Sunday, March 12, 2006

Villa grove

Our plan worked well; a successful travel day. Cold, snowy, and icy in Golden. It took us a long time to leave. I spent some time on the roof trying to get enough snow and ice off the slide awnings that they would roll up at least part way before just bunching up the remaining fabric at the top of the slide room as it finished retracting. Dry roads from Denver to Pueblo, with the temperature rising thirty degrees. We pulled over at a rest stop, put the slides back out and let the rest of the snow and ice melt off the slide awnings before we continued on. The roads were still dry and the weather was warm, so we headed west for Canon City.
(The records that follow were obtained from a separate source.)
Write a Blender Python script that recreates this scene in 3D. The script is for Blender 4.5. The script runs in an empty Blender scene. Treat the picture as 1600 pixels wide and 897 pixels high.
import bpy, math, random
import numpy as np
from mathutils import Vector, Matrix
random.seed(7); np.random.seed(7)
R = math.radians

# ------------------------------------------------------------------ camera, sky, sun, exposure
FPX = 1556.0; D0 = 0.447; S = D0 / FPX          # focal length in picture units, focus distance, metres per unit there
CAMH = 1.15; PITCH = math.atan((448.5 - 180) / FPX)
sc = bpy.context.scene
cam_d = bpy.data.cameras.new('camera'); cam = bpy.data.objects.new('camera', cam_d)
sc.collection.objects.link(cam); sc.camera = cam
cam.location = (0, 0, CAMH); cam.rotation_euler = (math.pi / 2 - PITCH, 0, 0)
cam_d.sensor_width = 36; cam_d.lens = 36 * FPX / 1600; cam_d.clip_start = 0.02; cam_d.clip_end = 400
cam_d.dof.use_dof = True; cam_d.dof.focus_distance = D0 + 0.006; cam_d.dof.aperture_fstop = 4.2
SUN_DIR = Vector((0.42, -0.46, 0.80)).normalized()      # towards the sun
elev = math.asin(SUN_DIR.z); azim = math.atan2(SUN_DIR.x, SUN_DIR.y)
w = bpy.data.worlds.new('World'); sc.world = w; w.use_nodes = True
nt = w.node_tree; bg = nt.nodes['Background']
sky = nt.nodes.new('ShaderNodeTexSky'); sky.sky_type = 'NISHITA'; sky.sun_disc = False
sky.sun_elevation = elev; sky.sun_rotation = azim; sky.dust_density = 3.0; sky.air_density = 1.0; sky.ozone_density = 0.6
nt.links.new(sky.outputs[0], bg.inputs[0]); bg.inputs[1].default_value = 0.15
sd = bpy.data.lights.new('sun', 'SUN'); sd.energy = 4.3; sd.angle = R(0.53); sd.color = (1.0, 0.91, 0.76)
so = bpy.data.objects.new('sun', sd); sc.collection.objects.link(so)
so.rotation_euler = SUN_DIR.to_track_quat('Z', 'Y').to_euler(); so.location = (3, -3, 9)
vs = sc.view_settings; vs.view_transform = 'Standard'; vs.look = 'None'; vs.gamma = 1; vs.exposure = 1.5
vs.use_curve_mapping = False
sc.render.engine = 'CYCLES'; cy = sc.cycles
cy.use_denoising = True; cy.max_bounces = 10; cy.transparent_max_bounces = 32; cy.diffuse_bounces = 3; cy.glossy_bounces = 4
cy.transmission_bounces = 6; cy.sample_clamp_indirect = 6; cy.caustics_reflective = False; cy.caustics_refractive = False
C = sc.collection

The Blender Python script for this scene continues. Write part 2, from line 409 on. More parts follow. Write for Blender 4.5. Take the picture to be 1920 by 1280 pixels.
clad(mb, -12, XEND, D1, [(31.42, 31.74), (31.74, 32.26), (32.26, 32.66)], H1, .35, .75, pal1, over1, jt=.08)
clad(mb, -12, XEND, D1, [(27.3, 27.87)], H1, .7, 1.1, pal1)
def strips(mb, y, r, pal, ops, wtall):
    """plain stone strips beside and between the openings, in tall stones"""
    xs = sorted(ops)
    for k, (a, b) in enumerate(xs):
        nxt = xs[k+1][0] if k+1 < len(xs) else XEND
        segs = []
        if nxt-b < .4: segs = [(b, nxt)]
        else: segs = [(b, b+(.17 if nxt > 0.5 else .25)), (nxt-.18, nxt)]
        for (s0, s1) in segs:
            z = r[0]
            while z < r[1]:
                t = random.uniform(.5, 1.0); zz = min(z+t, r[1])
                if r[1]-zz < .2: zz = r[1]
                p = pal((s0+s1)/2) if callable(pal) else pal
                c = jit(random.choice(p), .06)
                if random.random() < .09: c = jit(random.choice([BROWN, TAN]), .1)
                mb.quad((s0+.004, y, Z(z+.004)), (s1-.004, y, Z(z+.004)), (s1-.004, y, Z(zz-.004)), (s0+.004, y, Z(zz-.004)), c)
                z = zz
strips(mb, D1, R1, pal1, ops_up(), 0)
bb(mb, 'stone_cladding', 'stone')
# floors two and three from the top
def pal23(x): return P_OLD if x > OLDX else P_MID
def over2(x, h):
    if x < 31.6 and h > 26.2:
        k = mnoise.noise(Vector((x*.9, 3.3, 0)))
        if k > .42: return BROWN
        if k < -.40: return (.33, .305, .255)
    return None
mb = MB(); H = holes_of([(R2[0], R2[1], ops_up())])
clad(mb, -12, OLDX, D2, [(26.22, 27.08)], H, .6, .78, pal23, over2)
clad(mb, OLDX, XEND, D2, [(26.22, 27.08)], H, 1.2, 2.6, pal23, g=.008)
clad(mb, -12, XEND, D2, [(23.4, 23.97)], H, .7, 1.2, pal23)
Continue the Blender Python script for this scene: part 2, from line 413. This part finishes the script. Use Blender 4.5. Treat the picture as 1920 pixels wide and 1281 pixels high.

It was snowing lightly there, but the roads were only wet, so we continued west into the mountains to Salida. Seven thousand feet, and temperature right at freezing, but partly clear, with only swirls of snow and only twenty-five miles to go to get to Villa Grove, so we turned south over Poncha Pass at nine thousand feet, which had only scattered patches of snowpack, into a windstorm on the other side. The wind blew great clouds of snow across the road causing sporadic whiteout conditions, which gradually subsided to dancing swirls of snow devils. We don’t recall ever seeing snow devils before. We thought those mini cyclones were only a hot weather summertime affair, but here they were, at twenty degrees, sucking up the snow into little vortexes (vortices?).

Until the big one. Rising in the distance, we saw it from miles away, waiting for us, hungry for a motorhome. The snornado.

We approached it cautiously. We didn’t want to mess with it. It was a hundred feet high. It could swallow us without a burp. We watched as it wandered off the road, and was fully a quarter mile away when we took our opportunity to pass it uneventfully.

Now we’re in a deserted campground in the middle of nowhere, (also known as Villa Grove, Colorado), flocks of dark eyed juncos on the ground, at the north end of a hundred mile long valley, temperature in the teens, surrounded by snowy peaks, the snowclouds and blue sky locked in battle. So far, we’re going to have to call it a draw. We’ll let you know how it turns out.